Non, les véhicules électriques ne sont pas les moins polluants du marché. Contrairement à une idée répandue, ils sont même loin d’être les plus vertueux en matière d’émissions de CO2. Et pour cause : en raisonnant sur l’analyse du cycle de vie, les véhicules hybrides rechargeables roulant au superéthanol-E85 présenteraient un bien meilleur bilan en faveur de l’environnement. C’est un des principaux messages qu’ont souligné les représentants du Syndicat national des producteurs d’alcools agricoles (SNPAA), lors de leur assemblée générale le 23 septembre, s’appuyant sur une étude comparative de mai 2021. Selon l’Institut français du pétrole énergies nouvelles (IFPen), en tenant compte de l’analyse du cycle de vie (construction du véhicule, pneus, consommation électrique, fabrication des batteries, production de carburant…), les émissions de CO2 complètes pour un véhicule électrique sont de 160 g/km en Europe (et de 85 g/km en France grâce à l’énergie nucléaire), contre seulement 113 g/CO2 en Europe et 74 g/km en France pour un véhicule hybride rechargeable fonctionnant à l’E85 (voir le graphique). « La science dit que rouler au bioéthanol est bon pour la planète et même meilleur que l’électrique », s’est félicitée Valérie Corre, vice-présidente du SNPAA et directrice des affaires réglementaires alcool et éthanol Europe de Tereos. Pourtant, Bruxelles ne semble pas partager le même point de vue. « La Commission européenne a décrété l’électrification du parc automobile et l’abandon du moteur thermique à horizon 2035. Elle a introduit le concept de véhicule zéro émission en ne mesurant les émissions que du réservoir à la roue, sans tenir compte des émissions du puits à la roue », regrette Jérôme Bignon, président du SNPAA.
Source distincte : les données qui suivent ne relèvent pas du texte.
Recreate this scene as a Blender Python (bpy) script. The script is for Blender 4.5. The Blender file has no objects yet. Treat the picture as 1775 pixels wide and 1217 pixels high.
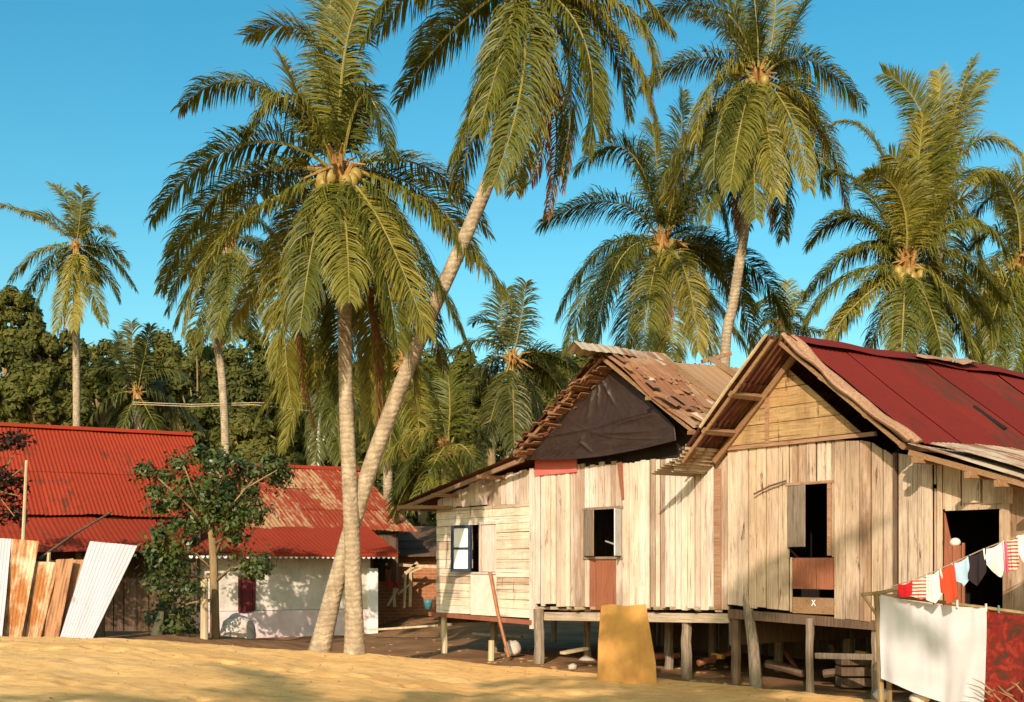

Décarboner le parc français avec l’E85
Pour Valérie Corre, « le premier problème du bioéthanol, c’est le dogmatisme en faveur de l’électrique ». Le SNPAA demande que la Commission prenne en compte les émissions de C02 du puits à la roue et pas seulement en sortie d’échappement. « Dans son projet Fit for 55, Bruxelles propose de taxer à terme les carburants de première génération au même niveau que l’énergie fossile. La Commission refuse de reconnaître le caractère biogénique du CO2 issu de la biomasse », dénonce Jérôme Bignon. Les besoins de décarbonation rapide des véhicules en circulation sont pourtant là. Selon le SNPAA, en 2030, 80 % du parc automobile européen seront encore équipé de moteurs thermiques, dont 5 % seulement d’hybride rechargeable. La solution la plus vertueuse en faveur de l’environnement pourrait finalement être une combinaison de solutions. « Il n’y a pas de modalités de transport qui n’aient pas d’inconvénients. Il faut décarboner le parc actuel avec du bioéthanol, poursuivre les recherches sur l’hydrogène et continuer à développer l’électrique quand il est pertinent », estime Valérie Corre. Pour décarboner le parc français, la filière va demander au prochain président de la République qu’un million de véhicules puissent être équipés de boîtiers bioéthanol, permettant d’éviter un million de tonnes de rejet de CO2, grâce à une aide de 250 euros par boîtier, doublée pour les revenus modestes. Si, au niveau français, les professionnels pouvaient arriver à faire bouger les lignes, au plan européen, la tâche risquerait d’être plus ardue. La France apparaît quelque peu isolée dans la défense de la solution E85, face aux autres pays membres. Elle est le principal producteur et consommateur d’éthanol carburant en Europe.
Le SNPAA souhaite que le plafond de 7 % d’incorporation de bioéthanol dans l’énergie des transports ne soit plus respecté par chaque État membre, mais mutualisé au sein de l’Union européenne. Cette limite empêche la France, qui est à 6,8 %, de développer sa production de bioéthanol. Or, la moyenne européenne est à 4 %, la plupart des pays étant en dessous de cette moyenne. « L’éthanol produit en France est une solution fiable et efficace pour décarboner le secteur des transports. La filière peut et veut faire plus », insiste Jérôme Bignon, le président du SNPAA. Valérie Corre, vice-présidente, estime que la production française d’éthanol, actuellement de 12 millions d’hectolitres (Mhl), pourrait s’accroître de 6 Mhl, en optimisant simplement les outils sans surface supplémentaire.